WHAT YOU ARE ASKED TO DO ::
From the first line of the data through the line containing "return r.outputs['Color']", return each line exactly.

SOURCE EXCERPT ::
+++

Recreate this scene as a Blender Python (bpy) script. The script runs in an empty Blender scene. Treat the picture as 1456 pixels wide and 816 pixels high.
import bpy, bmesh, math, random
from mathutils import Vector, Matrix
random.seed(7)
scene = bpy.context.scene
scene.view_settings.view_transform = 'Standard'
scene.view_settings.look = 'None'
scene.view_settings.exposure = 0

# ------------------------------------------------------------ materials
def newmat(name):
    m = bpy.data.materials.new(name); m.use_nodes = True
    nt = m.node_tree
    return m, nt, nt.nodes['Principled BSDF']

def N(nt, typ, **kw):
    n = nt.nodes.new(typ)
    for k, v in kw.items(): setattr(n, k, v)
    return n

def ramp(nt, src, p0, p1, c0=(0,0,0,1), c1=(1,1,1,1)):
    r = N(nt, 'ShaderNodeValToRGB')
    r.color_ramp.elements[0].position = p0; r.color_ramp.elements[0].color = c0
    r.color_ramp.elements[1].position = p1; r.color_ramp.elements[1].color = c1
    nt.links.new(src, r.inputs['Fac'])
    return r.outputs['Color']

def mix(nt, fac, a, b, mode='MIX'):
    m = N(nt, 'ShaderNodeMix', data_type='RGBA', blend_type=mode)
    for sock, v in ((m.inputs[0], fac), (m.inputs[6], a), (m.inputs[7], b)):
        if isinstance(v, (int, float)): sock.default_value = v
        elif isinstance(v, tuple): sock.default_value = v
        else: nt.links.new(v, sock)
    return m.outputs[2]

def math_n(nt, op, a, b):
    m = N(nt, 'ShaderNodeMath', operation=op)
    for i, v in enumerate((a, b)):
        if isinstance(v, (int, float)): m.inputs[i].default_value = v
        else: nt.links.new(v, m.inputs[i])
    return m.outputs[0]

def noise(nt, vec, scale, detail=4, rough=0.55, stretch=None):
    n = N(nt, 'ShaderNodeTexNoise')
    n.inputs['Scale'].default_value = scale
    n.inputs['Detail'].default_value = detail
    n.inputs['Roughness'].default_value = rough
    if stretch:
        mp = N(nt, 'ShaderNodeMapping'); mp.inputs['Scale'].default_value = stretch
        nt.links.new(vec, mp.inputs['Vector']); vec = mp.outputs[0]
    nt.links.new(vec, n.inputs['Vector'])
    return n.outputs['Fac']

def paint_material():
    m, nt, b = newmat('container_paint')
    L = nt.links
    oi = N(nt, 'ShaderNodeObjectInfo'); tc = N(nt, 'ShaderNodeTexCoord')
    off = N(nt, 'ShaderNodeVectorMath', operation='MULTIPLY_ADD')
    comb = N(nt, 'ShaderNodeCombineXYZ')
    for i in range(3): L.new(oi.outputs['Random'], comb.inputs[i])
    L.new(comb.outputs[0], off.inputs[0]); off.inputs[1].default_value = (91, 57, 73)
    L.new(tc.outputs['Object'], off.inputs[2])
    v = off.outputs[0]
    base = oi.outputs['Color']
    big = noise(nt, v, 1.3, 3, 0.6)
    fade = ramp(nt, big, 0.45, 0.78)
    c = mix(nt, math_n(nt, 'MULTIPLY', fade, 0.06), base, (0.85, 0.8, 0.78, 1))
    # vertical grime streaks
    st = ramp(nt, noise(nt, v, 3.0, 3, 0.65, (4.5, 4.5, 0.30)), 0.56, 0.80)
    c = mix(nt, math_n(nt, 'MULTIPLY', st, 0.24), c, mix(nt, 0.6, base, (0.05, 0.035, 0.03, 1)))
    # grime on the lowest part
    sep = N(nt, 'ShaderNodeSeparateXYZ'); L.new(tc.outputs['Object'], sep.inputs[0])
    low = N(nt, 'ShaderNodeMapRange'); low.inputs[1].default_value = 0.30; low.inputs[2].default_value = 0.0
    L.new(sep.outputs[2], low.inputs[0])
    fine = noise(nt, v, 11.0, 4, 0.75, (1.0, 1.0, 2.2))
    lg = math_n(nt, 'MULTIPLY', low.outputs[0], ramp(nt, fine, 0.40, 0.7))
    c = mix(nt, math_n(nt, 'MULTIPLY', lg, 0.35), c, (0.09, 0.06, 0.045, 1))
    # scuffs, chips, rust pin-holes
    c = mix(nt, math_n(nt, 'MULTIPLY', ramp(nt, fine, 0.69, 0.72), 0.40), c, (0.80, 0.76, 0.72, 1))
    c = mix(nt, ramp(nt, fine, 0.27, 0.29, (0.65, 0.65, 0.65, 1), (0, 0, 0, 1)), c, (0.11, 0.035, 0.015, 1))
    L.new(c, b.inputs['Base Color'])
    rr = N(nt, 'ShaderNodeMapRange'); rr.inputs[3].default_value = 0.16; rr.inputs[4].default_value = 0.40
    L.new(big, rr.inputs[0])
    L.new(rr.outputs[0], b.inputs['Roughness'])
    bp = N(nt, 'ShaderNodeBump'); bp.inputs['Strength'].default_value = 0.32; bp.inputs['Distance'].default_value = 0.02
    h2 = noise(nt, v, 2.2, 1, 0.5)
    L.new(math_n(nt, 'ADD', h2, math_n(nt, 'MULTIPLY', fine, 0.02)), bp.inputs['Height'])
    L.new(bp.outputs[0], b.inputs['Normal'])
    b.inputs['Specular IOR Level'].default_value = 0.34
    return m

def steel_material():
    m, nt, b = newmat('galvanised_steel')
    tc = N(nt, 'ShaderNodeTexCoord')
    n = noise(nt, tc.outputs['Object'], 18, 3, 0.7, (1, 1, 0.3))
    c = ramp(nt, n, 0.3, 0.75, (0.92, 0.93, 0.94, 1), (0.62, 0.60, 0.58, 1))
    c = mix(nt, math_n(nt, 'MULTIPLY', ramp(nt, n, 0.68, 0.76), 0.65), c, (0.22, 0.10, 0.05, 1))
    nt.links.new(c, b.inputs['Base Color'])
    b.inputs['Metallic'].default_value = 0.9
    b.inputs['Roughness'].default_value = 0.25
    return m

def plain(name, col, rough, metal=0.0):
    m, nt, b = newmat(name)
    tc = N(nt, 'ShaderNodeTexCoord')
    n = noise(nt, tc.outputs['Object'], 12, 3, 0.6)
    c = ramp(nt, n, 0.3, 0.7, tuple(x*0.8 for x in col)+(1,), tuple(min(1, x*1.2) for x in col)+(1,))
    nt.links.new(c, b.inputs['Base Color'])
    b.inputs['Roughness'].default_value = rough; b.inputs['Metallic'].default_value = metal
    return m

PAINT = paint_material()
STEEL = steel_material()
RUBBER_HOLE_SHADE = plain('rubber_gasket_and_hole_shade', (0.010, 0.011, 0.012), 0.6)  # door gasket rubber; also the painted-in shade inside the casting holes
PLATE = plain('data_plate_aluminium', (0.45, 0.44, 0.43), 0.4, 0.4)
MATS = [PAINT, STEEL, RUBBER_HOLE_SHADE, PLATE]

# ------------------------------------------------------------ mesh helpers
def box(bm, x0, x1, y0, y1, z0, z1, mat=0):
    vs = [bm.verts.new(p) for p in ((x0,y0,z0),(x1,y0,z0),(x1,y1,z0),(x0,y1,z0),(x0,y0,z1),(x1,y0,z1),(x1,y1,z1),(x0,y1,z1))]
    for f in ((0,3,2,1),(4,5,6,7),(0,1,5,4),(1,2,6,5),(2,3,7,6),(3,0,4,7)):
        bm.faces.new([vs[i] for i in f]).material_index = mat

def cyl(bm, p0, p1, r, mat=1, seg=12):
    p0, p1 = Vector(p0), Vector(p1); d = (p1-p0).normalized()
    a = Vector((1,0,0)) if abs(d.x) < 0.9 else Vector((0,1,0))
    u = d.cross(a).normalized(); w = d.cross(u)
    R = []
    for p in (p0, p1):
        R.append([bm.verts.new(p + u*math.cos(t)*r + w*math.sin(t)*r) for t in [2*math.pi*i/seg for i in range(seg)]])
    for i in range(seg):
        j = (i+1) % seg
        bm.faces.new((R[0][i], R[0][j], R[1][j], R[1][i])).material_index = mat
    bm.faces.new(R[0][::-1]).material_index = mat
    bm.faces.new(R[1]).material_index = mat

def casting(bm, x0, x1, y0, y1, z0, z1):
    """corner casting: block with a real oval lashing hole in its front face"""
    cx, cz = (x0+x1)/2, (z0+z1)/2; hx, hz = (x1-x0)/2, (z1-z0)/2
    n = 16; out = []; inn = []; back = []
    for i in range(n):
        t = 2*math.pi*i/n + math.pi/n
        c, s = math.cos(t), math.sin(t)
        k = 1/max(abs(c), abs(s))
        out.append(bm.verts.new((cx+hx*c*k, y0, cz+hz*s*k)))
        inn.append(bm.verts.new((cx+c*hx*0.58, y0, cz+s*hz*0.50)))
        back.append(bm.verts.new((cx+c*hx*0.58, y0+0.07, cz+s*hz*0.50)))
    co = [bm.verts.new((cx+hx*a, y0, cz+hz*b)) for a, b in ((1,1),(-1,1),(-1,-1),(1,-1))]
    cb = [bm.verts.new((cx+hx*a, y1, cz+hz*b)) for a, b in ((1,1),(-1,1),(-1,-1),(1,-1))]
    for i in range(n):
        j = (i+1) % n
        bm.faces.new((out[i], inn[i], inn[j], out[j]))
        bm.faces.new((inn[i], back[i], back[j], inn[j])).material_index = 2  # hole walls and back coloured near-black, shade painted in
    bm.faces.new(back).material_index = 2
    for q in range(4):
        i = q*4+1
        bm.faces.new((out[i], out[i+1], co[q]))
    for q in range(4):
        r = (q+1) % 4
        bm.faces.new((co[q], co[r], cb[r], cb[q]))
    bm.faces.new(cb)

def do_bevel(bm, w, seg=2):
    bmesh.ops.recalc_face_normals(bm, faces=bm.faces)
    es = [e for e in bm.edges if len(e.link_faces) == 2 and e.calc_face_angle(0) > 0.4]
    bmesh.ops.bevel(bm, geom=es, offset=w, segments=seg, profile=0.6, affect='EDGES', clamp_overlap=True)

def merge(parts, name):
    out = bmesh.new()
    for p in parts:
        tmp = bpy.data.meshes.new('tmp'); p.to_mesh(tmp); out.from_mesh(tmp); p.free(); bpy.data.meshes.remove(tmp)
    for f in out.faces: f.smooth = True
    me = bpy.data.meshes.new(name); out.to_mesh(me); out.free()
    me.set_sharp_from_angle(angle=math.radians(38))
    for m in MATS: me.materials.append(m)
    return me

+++

ANSWER IN FULL ::
Recreate this scene as a Blender Python (bpy) script. The script runs in an empty Blender scene. Treat the picture as 1456 pixels wide and 816 pixels high.
import bpy, bmesh, math, random
from mathutils import Vector, Matrix
random.seed(7)
scene = bpy.context.scene
scene.view_settings.view_transform = 'Standard'
scene.view_settings.look = 'None'
scene.view_settings.exposure = 0

# ------------------------------------------------------------ materials
def newmat(name):
    m = bpy.data.materials.new(name); m.use_nodes = True
    nt = m.node_tree
    return m, nt, nt.nodes['Principled BSDF']

def N(nt, typ, **kw):
    n = nt.nodes.new(typ)
    for k, v in kw.items(): setattr(n, k, v)
    return n

def ramp(nt, src, p0, p1, c0=(0,0,0,1), c1=(1,1,1,1)):
    r = N(nt, 'ShaderNodeValToRGB')
    r.color_ramp.elements[0].position = p0; r.color_ramp.elements[0].color = c0
    r.color_ramp.elements[1].position = p1; r.color_ramp.elements[1].color = c1
    nt.links.new(src, r.inputs['Fac'])
    return r.outputs['Color']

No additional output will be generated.